MUTLU: “KOMİSYONDA TASARININ 58. MADDESİNİ İZAH EDEMEDİLER”
Mücadelelerinin TBMM'de ve masada sonuna kadar devam ettiğini kaydeden Genel Başkan Yardımcısı İsa Mutlu da şu ifadelerde bulundu:
“Bizler sizler adına, TBMM Plan ve Bütçe Komisyonu'nda Torba Yasa Tasarısı'nın 58. Maddesinin Zonguldak'a ve ülkemize neler getireceğini ve neler kaybettireceğini, ne bedeller ödeteceğini geçmişte yaşadığımız örneklerle beraber anlattık. Ama ne acıdır ki bu yasa tasarısını hazırlayanların söyleyecek birkaç kelimesi bile yoktu. Bu yasa tasarısını hazırlayanların orada anlatacak hiçbir gerekçesi yoktu. Çünkü geçmişte çıkardıkları rödövans sistemi Zonguldak'a çok ağır bedeller ödetti. Rödövans sistemi sayesinde kaçak ocakçılığın nasıl büyüdüğünü, nasıl 15 yaşındaki gençlerimizin nasıl hastane önlerine bırakıldığını, cesetlerin nasıl yol kenarlara atıldığını orada anlattık. Komisyonda, bunu izah edebilecek, bunu anlatabilecek bir bürokrat çıkmadı. Bizim mücadelemiz TBMM'de ve masada sonuna kadar devam etti. Hep şunu istedik Zonguldak'ta yaşayan tarafları, sendika, TTK yönetimi, bakanlık yetkilileri ve sivil toplum örgütlerini bir araya getirip hep beraber Zonguldak'ın gerçeklerini masaya yatıralım.

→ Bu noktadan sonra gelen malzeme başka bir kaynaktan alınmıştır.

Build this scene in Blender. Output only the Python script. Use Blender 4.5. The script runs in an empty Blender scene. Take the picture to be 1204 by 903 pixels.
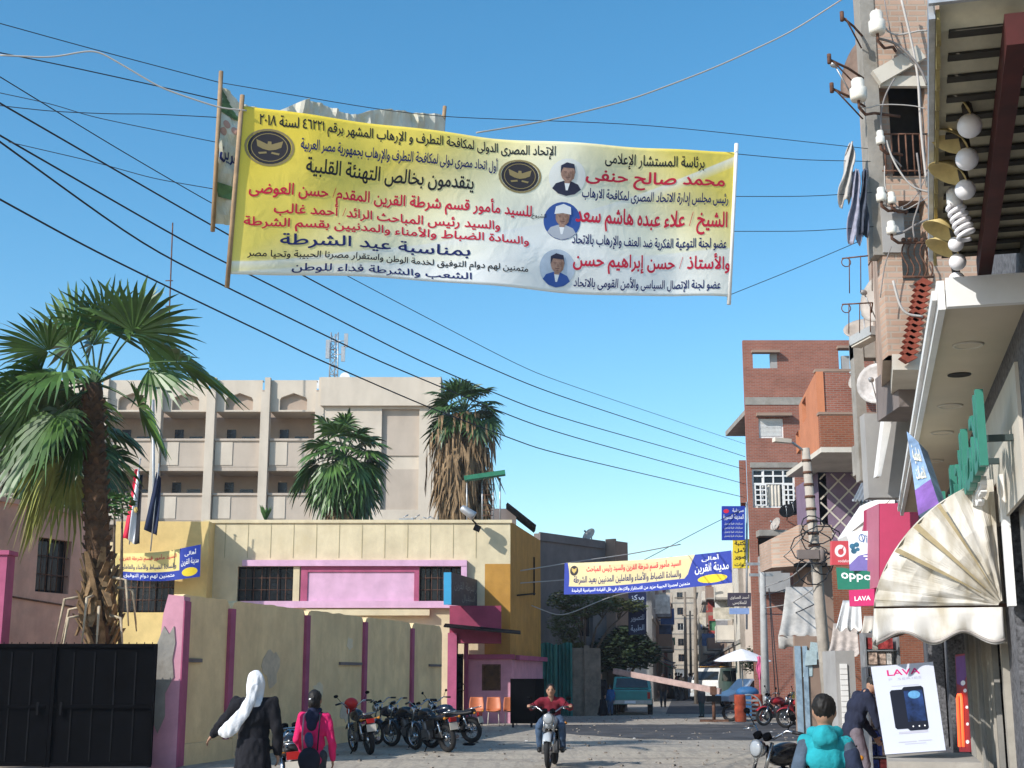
import bpy, bmesh, math, random
import numpy as np
from mathutils import Vector, Matrix, noise
from mathutils.geometry import delaunay_2d_cdt
from math import radians, sin, cos, pi, tan, atan2, sqrt
random.seed(7)
S = bpy.context.scene
COL = S.collection
V = Vector
# ------------------------------------------------------------------ camera, sky, sun, exposure
PITCH = math.atan(340.5 / 1600.0)
CAMZ = 1.65
cd = bpy.data.cameras.new('camera')
cd.sensor_width = 36.0
cd.lens = 36.0 * 1600 / 1204
cd.clip_start = 0.1
cd.clip_end = 3000
cam = bpy.data.objects.new('camera', cd)
COL.objects.link(cam)
cam.location = (0, 0, CAMZ)
cam.rotation_euler = (pi / 2 + PITCH, 0, 0)
S.camera = cam
SUN = V((-0.67, -0.51, 0.55)).normalized()
W = bpy.data.worlds.new('World')
S.world = W
W.use_nodes = True
nt = W.node_tree
sky = nt.nodes.new('ShaderNodeTexSky')
sky.sky_type = 'NISHITA'
sky.sun_disc = False
sky.sun_elevation = math.asin(SUN.z)
sky.sun_rotation = atan2(SUN.x, SUN.y)
sky.air_density = 1.0
sky.dust_density = 0.6
sky.ozone_density = 2.2
bg = nt.nodes['Background']
bg.inputs['Strength'].default_value = 0.138
hs = nt.nodes.new('ShaderNodeHueSaturation')
hs.inputs['Saturation'].default_value = 1.3
hs.inputs['Hue'].default_value = 0.488
nt.links.new(sky.outputs[0], hs.inputs['Color'])
nt.links.new(hs.outputs[0], bg.inputs[0])
sl = bpy.data.lights.new('sun', 'SUN')
sl.energy = 3.5
sl.angle = radians(0.5)
sl.color = (1.0, 0.96, 0.90)
so = bpy.data.objects.new('sun', sl)
COL.objects.link(so)
so.rotation_euler = SUN.to_track_quat('Z', 'Y').to_euler()
S.view_settings.view_transform = 'Standard'
S.view_settings.look = 'None'
S.view_settings.exposure = 0.56
S.view_settings.gamma = 1.0
S.view_settings.use_curve_mapping = False
S.cycles.max_bounces = 6
S.cycles.use_denoising = True

# ------------------------------------------------------------------ helpers
cP, sP = cos(PITCH), sin(PITCH)
def P(px, py, Y):
    """world point seen at photo pixel (px, py) at ground depth Y"""
    u = (px - 602) / 1600.0
    v = (451.5 - py) / 1600.0
    d = V((u, cP - v * sP, sP + v * cP))
    k = Y / d.y
    return V((d.x * k, Y, CAMZ + d.z * k))
PYREF = [792]   # photo row at which a column is read when only its px matters
def PXY(px, Y):
    p = P(px, PYREF[0], Y)
    return V((p.x, p.y, 0))
def FA(Y, o=0.0, z=0.0):
    """near right facade line: depth Y, offset o out towards the road"""
    return V((1.24 + .258 * Y - .968 * o, Y + .25 * o, z))
SA = V((.25, .968, 0)).normalized()
NA = V((-.968, .25, 0)).normalized()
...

“OY ÇOKLUĞU İLE KABUL EDİLDİ”
TTK'nın tabii ki bir yapılanmaya ihtiyacı var. Ama bu yapılanmayı Ankara'dan doğru yapamazsınız. Bunu beraber, bir araya gelerek yapmak zorunda olduğumuzu ifade ettik. Ama ne acıdır ki bütün gerçeklere rağmen oy çokluğu ile kabul edildi. Şimdi sıra sizde. Şimdi sıra Zonguldak halkında. Şimdi sıra Zonguldak'ta kaçak ocaklarda çalışmak zorunda bırakılan 15 yaşındaki genç delikanlılarda. Şimdi sıra sizlerden aldığı para sayesinde ekonomisini döndüren, dükkanını yürüten esnaf kardeşimde. Şimdi sıra buradan emekli olan, buranın ekmeğiyle, alın teriyle büyümüş siyasetçilerimizde. Tabii biz sesimiz çıktığı kadar haykırıyoruz, haykırmaya devam edeceğiz. Ama bizim gücümüz sizsiniz. Burada bu işin ilk muhatabı sizlersiniz, yani maden işçileri. Zonguldak halkına ve Ankara'ya Zonguldak'ın bu işten rahatsız olduğunu göstermek zorundayız.”